– Zarzuty postawione Władysławowi S. dotyczą lat 1996–98, kiedy był naczelnikiem wydziału zajmującego się przestępczością gospodarczą w KMP w Lublinie – mówi Andrzej Wasiak, rzecznik Prokuratury Okręgowej w Lublinie.
Dowody przeciwko komendantowi zdobyto przy okazji śledztwa dotyczącego Pawła P., właściciela lombardu w Lublinie i jego ludzi, podejrzanych o wyłudzanie sprzętu RTV ze sklepów. Według prokuratury Władysław S. zdradzał im informacje o działaniach, które zamierza podjąć policja. Przestępcy odwdzięczali się wyrobami jubilerskimi ze złota oraz sprzętem, który wyłudzili. Policjant wziął m.in. kamerę, telewizor i magnetowid.

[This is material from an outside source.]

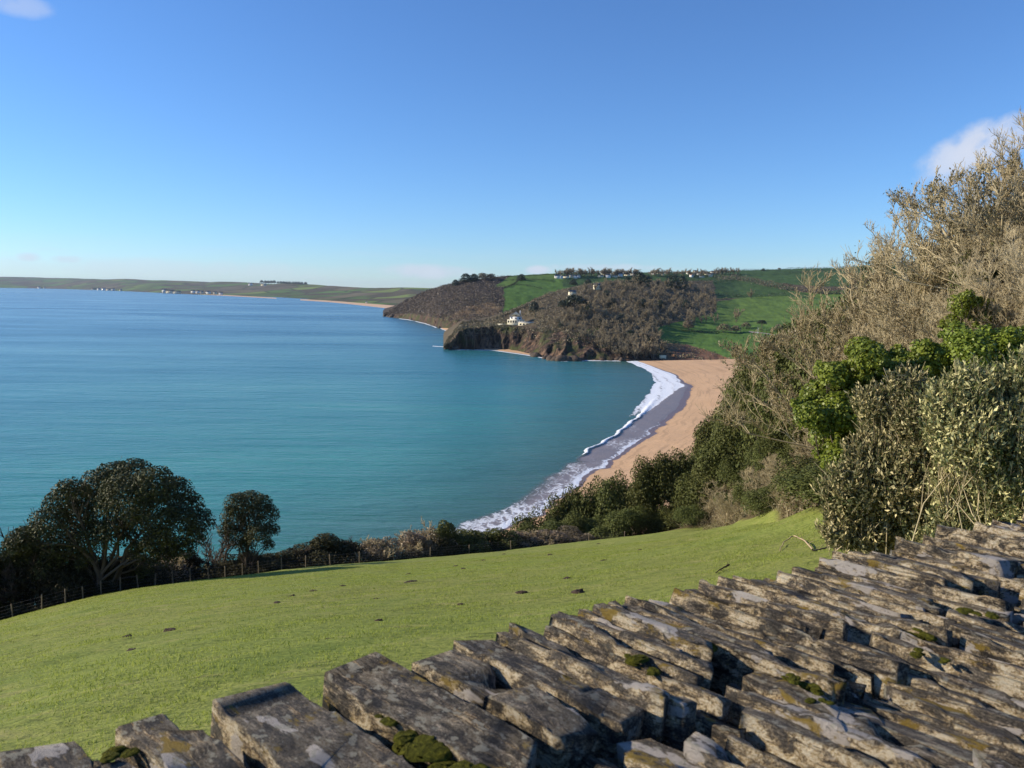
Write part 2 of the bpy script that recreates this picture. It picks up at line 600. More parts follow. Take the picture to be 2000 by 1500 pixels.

Komendant został zatrzymany w poniedziałek rano przez UOP. Nie przyznał się do winy i odmówił składania wyjaśnień. Tuż po tym jak został aresztowany, Zbigniew Głowacki, komendant wojewódzki policji w Lublinie, zawiesił go w czynnościach służbowych i rozpoczął procedurę, która zakończy się odwołaniem ze stanowiska i zwolnieniem ze służby.
W areszcie znajduje się również Paweł P. i jego czterech kompanów oskarżonych o przynależność do zorganizowanej grupy przestępczej zajmującej się wyłudzeniami.
– Sprawa ma charakter rozwojowy – zapowiada A. Wasiak.